The more we attempt to think the materiality of matter, the more we find that it escapes our ability to think it.  And this seems to be reason to reject the existence of matter altogether, as Ladyman and Ross proposed.  If it cannot be thought, then it must not be.  Yet once again, there it is as plain as day.  When the materialist crudely rejects the idealist by kicking a door, this is what she is pointing out.  There is something that remains—a sort of objet a or real –that can’t be captured by thought, but that is nonetheless an endless provocation to thought.  In a more sophisticated form, this seems to be the core idea behind Adorno’s negative dialectics.  There is always something that escapes conceptuality (form), the material, that can’t be digested by thought but that also can’t be ignored by thought.  Logics of domination, Adorno argues, are always premised the erasure of this material surd that perpetually escapes and evades thought—they perpetually erase the material –while a negative dialectics would preserve the space of the objet a, the remainder and the surplus, that perpetually disrupts the ability of conceptuality to totalize and exhaust being.  Why this horror of matter?  Why this desire to erase matter?
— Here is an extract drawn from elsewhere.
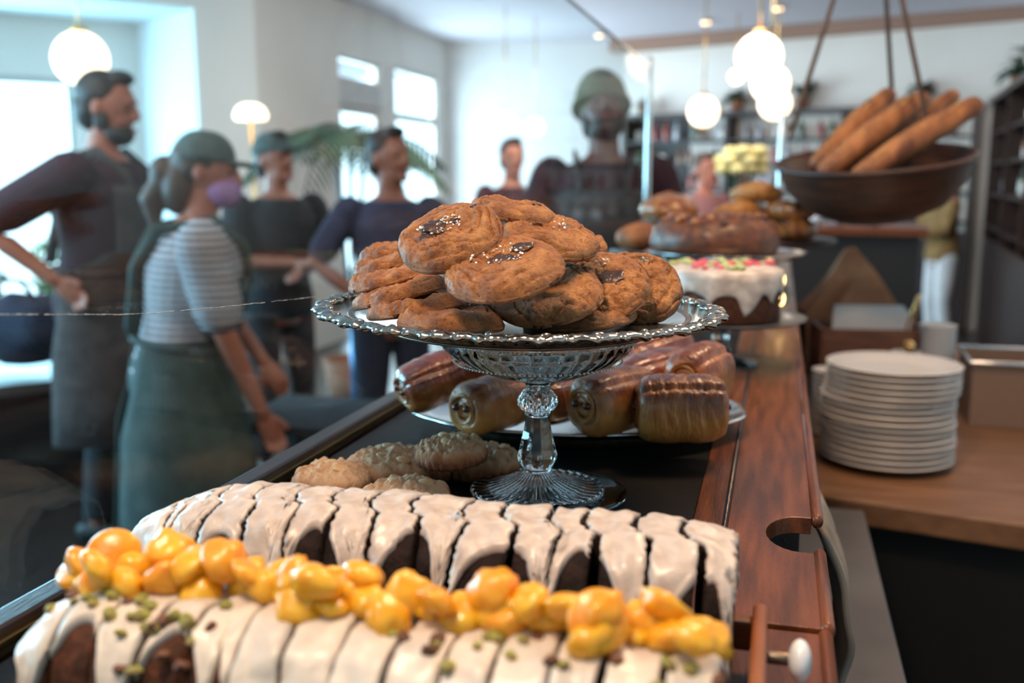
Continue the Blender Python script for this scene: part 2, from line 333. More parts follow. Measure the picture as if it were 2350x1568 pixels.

What if materiality is the originary wound in thought that undermines and disrupts our narcissistic drive towards mastery and omnipotence?  Let’s turn to Hume.  Empiricism has always been associated with materialism and has encountered similar hostility.  It is difficult to disentangle sensation and materiality; perhaps because sensation is the sole means by which we encounter materiality.  In an Enquiry Concerning Human Understanding, Hume argues that all of our ideas arise from impressions (sensations).  I’m not certain this is the case, but what interests me here is how he distinguishes impressions and ideas.  The distinction between the two, he says, is a felt distinction, not a conceptual distinction.  Impressions, Hume says, have a certain liveliness and vivacity, a certain intensity, that is lacking in ideas.  Ideas are less lively, vivacious, and intense.  Consider the experience of eating a grapefruit.  There is the texture of the fruit, the sweet and sour taste on the tongue, the smell of the fruit, the sounds I hear as I dig my spoon into it.  Now, consider laying sleeplessly in bed late at night, thinking about eating a grapefruit.  The thought or idea of the grapefruit lacks this intensity.  It barely or not at all produces any taste in my mouth, nor does it have any smell or texture.  At best, I get a pale, anemic copy of the fruit itself.

When I teach Hume, I always emphasize that the distinction between ideas and impressions has to be learned by our minds and can break down in certain significant circumstances.  With respect to the latter, certain experiences where we are fully of need (being lost of in a desert, suffering great hunger and thirst) or where certain intense emotions animate us (profound grief or fright, deep longing) can lead us to experience ideas as impressions.  The distinction between impressions and ideas comes to be mapped on to the distinction between reality and thought, the external world and the internal world, but this distinction is porous, fraught, and unstable.  Internal impressions (sensations that arise from our emotional life, needs, and drives) can provide an animating charge to our ideas that makes our ideas seem like things in the external world, that make them seem real, when they are productions of our minds.  But I digress.

The more important point, is that the distinction between ideas and impressions is a distinction that we must learn.  Developmental psychology teaches us—whether in its proper psychoanalytic form or other forms –that infants aren’t born able to distinguish between fantasy (ideas) and reality (impressions).  For them it’s all the same.  Concretely, what does this mean?  It means that the infant will try to satisfy its desire through fantasy.  In the absence of the caregiver to satiate his hunger, the infant will suck an imaginary bottle.  The problem is that the imaginary bottle does not provide the impressions or sensations that accompany a real bottle.  There is no sweetness of formula, no cool smoothness flowing across the tongue, and above all, no warmth in the belly as the infant is filled.  The idea of the bottle is a disappointment.  And perhaps this is the originary formula of the real:  that the real is that which is discovered through disappointment.  This, at least, is what Freud suggested.  Thought discovers the “reality principle” through disappointment or an encounter with the fact that it’s not sovereign and therefore cannot produce what it desires through thought alone.

Might this not explain hostility to materialism both in its religious and secular variants?  Thought dreams, in an obscure and unconscious way, of being sovereign and omnipotent.  It would like to establish an identity between thinking and being.  In matter and experience, thought discovers an affront to that will to power, that drive to omnipotence; for it discovers that it cannot produce through thought alone what it desires.  The trauma of this discovery is not to be underestimated, for the withdrawal of the real and material is accompanied by all sorts of erasures aimed at covering over this lived demonstration of impotence that take a variety of conceptual forms.  Confronted with vehement rejections of neo-materialism and object-oriented ontology on the grounds that they undermine agency, denigrate humans, and undermine our privileged place in the world, I will thus not be surprised, as these orientations of thought obscurely allude to a primordial wound or trauma that much strives to cover over and erase without ever successfully being able to do so.  Perhaps this is what I’m revolving around in my recent meditations on examples and their irreducibility.